En este contexto, el margen de maniobra del chavismo se reduce de manera acelerada. La capacidad del régimen para sostener su entramado político y social depende, en gran medida, de la renta petrolera y de su redistribución regional. Si la presión se mantiene en el tiempo y Venezuela se ve imposibilitada de abastecer de crudo a aliados estratégicos (en particular a Cuba), no solo se profundizaría la crisis económica interna, sino que se pondría en tensión la supervivencia del propio modelo político.

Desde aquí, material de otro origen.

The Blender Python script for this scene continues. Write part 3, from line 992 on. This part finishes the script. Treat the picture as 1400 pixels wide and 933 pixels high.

De cara a 2026, el escenario venezolano deja de ser uno de mera resistencia prolongada y se transforma en una incógnita de desenlace. Las opciones para el chavismo oscilan entre una negociación forzada, una reconfiguración interna del poder o una salida desordenada producto de un colapso financiero acelerado. En cualquiera de los casos, el factor tiempo juega en contra: a diferencia de otros conflictos de desgaste, este podría resolverse no de forma gradual, sino a través de un quiebre rápido, difícil de anticipar y con efectos de arrastre regional.
Un año de umbrales
Tomados en conjunto, estos cinco escenarios dejan ver un patrón compartido. 2026 no se perfila únicamente como un año de conflictos latentes y silenciosos, sino también como uno en el que ciertos acontecimientos pueden desarrollarse con tal velocidad que resulten casi imperceptibles mientras ocurren. Decisiones que hace una década parecían improbables comienzan a integrarse al paisaje internacional, ya sea de manera silenciosa o a través de estocadas repentinas.
El riesgo no reside solo en la posibilidad de una gran guerra abierta, sino en la acumulación de pequeños desplazamientos y en la irrupción de episodios fulminantes que redefinen, casi sin aviso, los límites de lo aceptable. Cuando esos umbrales se cruzan, ya sea paso a paso o de forma abrupta, como podría ocurrir en Venezuela, la capacidad de retroceder suele ser mínima.